Before presenting the research regarding Digital Natives, it can be argued that these learners use different methods to acquire knowledge and because these Digital Native learners grew up using technology, the methods for acquiring information just happen to include using different forms of technology. Nevertheless, without empirical research it again would be impossible to make such a bold statement in that all Digital Natives acquire information and learn using the same methods, because they probably don’t. However, what should be realized and remembered is that the goal of such research is not to prove or disprove if Digital Natives really “exist”, but to understand how educators can provide learners with the tools they need to feel comfortable with learning, to feel motivated to learn, and to teach and show learners the benefits of how and why using certain tools, such as technology, can supplement and enhance their educational endeavors which, can ultimately prepare them for the workforce and global economy that has integrated technology into their cultures and requires learners to have a specific amount of knowledge and level of proficiency in order to successfully navigate the world in which they will eventually come to work.
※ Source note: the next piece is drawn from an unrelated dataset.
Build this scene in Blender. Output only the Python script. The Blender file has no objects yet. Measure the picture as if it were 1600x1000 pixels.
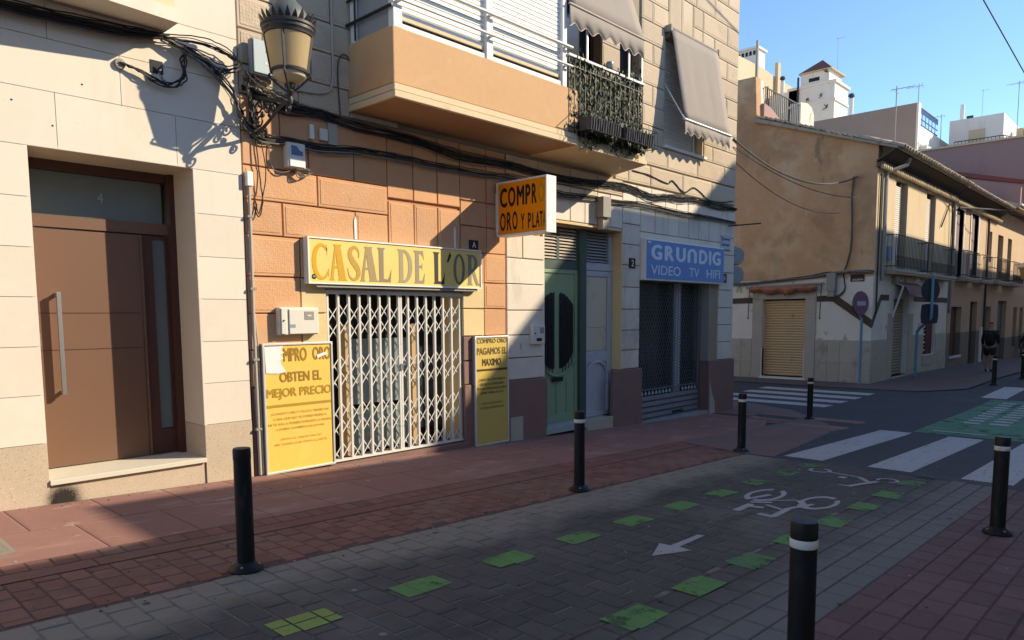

Because learners today are said to learn differently because they use more technology than previous generations, it is therefore important to understand the research and the literature regarding Digital Natives and their use of technology. Additionally, it would be important to understand how using different forms of technology can not only enhance the learners educational experiences, but offer them the opportunity for meaningful learning thus learning to apply their newly found knowledge to their future academic and workforce goals. Therefore, this chapter will provide the following: (a) a review of the literature regarding Digital Natives, (b) a discussion of information and communication technology and the relationship to Digital Natives, (c)a resource for multimedia learning design principles, (d) a discussion of perceived effectiveness of multimedia, and (e) thoughts regarding how ICT and multimedia can help prepare the Digital Native student for the workforce and for lifelong learning.

Key Terms in this Chapter

Information Literacy: A student’s ability to effectively search for, locate, use, and understand information.

Multimedia: Technology that combines multiple forms of media including audio, pictures, on-screen text, and animation.

Transfer of Information: The degree to which acquired knowledge can be transferred to a new situation, i.e., problem-solving.

ICT Fluency: Student’s proficiency level with ICT, i.e., student’s level of understanding of the higher level uses of ICT.

Digital Natives: Learners who are entering higher education who use many different forms of technology, yet technology use can differ with regards to age, gender, major, socio-economic status, interests, and lifestyle.

Meaningful Learning: A deep understanding of how to use and apply what has been learned in life, work, and educational applications.

Information and Communication Technology (ICT): The many technological tools that allow for collaboration, communication, and interaction among users.